Stored data
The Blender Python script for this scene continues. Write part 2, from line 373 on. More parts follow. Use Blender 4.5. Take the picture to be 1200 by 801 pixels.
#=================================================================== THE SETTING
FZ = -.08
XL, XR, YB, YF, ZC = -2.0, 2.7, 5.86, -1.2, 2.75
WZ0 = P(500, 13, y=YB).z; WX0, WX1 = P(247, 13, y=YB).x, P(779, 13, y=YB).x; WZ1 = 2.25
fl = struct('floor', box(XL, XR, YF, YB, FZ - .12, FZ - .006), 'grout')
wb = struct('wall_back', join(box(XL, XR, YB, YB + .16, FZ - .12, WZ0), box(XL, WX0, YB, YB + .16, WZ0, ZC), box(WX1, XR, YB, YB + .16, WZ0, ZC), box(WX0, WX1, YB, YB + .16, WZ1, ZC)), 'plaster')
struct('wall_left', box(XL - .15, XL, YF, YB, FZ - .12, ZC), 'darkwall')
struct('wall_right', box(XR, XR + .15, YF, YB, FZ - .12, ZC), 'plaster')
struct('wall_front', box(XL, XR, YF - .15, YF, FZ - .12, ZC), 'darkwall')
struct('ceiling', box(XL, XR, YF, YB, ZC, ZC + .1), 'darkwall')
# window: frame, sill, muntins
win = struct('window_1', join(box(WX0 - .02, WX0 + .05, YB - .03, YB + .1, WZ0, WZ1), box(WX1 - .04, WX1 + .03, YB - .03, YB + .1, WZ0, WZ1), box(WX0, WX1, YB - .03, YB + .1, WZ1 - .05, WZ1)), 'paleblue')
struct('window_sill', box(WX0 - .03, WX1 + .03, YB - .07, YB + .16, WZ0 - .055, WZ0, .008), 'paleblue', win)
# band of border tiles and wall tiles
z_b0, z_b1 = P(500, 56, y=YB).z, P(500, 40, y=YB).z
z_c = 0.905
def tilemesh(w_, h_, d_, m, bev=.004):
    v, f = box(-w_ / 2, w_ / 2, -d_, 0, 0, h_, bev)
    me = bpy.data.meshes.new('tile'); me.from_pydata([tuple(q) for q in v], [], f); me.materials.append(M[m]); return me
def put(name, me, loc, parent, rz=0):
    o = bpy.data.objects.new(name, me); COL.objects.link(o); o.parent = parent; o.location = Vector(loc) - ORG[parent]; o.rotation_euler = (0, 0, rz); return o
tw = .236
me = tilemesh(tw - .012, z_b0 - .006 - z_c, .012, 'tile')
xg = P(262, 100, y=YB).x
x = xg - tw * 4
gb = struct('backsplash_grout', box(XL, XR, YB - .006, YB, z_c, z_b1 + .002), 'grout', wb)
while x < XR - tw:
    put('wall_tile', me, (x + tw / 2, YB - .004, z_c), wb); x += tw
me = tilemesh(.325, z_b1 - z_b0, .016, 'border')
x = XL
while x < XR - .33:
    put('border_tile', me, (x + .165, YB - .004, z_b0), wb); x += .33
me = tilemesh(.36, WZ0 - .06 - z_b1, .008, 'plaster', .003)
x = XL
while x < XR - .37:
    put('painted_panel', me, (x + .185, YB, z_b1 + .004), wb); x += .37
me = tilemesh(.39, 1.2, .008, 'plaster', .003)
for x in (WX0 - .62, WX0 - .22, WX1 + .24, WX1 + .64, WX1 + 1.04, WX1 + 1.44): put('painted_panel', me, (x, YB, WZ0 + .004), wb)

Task
Restate the whole of the material exactly.

Task output
The Blender Python script for this scene continues. Write part 2, from line 373 on. More parts follow. Use Blender 4.5. Take the picture to be 1200 by 801 pixels.
#=================================================================== THE SETTING
FZ = -.08
XL, XR, YB, YF, ZC = -2.0, 2.7, 5.86, -1.2, 2.75
WZ0 = P(500, 13, y=YB).z; WX0, WX1 = P(247, 13, y=YB).x, P(779, 13, y=YB).x; WZ1 = 2.25
fl = struct('floor', box(XL, XR, YF, YB, FZ - .12, FZ - .006), 'grout')
wb = struct('wall_back', join(box(XL, XR, YB, YB + .16, FZ - .12, WZ0), box(XL, WX0, YB, YB + .16, WZ0, ZC), box(WX1, XR, YB, YB + .16, WZ0, ZC), box(WX0, WX1, YB, YB + .16, WZ1, ZC)), 'plaster')
struct('wall_left', box(XL - .15, XL, YF, YB, FZ - .12, ZC), 'darkwall')
struct('wall_right', box(XR, XR + .15, YF, YB, FZ - .12, ZC), 'plaster')
struct('wall_front', box(XL, XR, YF - .15, YF, FZ - .12, ZC), 'darkwall')
struct('ceiling', box(XL, XR, YF, YB, ZC, ZC + .1), 'darkwall')
# window: frame, sill, muntins
win = struct('window_1', join(box(WX0 - .02, WX0 + .05, YB - .03, YB + .1, WZ0, WZ1), box(WX1 - .04, WX1 + .03, YB - .03, YB + .1, WZ0, WZ1), box(WX0, WX1, YB - .03, YB + .1, WZ1 - .05, WZ1)), 'paleblue')
struct('window_sill', box(WX0 - .03, WX1 + .03, YB - .07, YB + .16, WZ0 - .055, WZ0, .008), 'paleblue', win)
# band of border tiles and wall tiles
z_b0, z_b1 = P(500, 56, y=YB).z, P(500, 40, y=YB).z
z_c = 0.905
def tilemesh(w_, h_, d_, m, bev=.004):
    v, f = box(-w_ / 2, w_ / 2, -d_, 0, 0, h_, bev)
    me = bpy.data.meshes.new('tile'); me.from_pydata([tuple(q) for q in v], [], f); me.materials.append(M[m]); return me
def put(name, me, loc, parent, rz=0):
    o = bpy.data.objects.new(name, me); COL.objects.link(o); o.parent = parent; o.location = Vector(loc) - ORG[parent]; o.rotation_euler = (0, 0, rz); return o
tw = .236
me = tilemesh(tw - .012, z_b0 - .006 - z_c, .012, 'tile')
xg = P(262, 100, y=YB).x
x = xg - tw * 4
gb = struct('backsplash_grout', box(XL, XR, YB - .006, YB, z_c, z_b1 + .002), 'grout', wb)
while x < XR - tw:
    put('wall_tile', me, (x + tw / 2, YB - .004, z_c), wb); x += tw
me = tilemesh(.325, z_b1 - z_b0, .016, 'border')
x = XL
while x < XR - .33:
    put('border_tile', me, (x + .165, YB - .004, z_b0), wb); x += .33
me = tilemesh(.36, WZ0 - .06 - z_b1, .008, 'plaster', .003)
x = XL
while x < XR - .37:
    put('painted_panel', me, (x + .185, YB, z_b1 + .004), wb); x += .37
me = tilemesh(.39, 1.2, .008, 'plaster', .003)
for x in (WX0 - .62, WX0 - .22, WX1 + .24, WX1 + .64, WX1 + 1.04, WX1 + 1.44): put('painted_panel', me, (x, YB, WZ0 + .004), wb)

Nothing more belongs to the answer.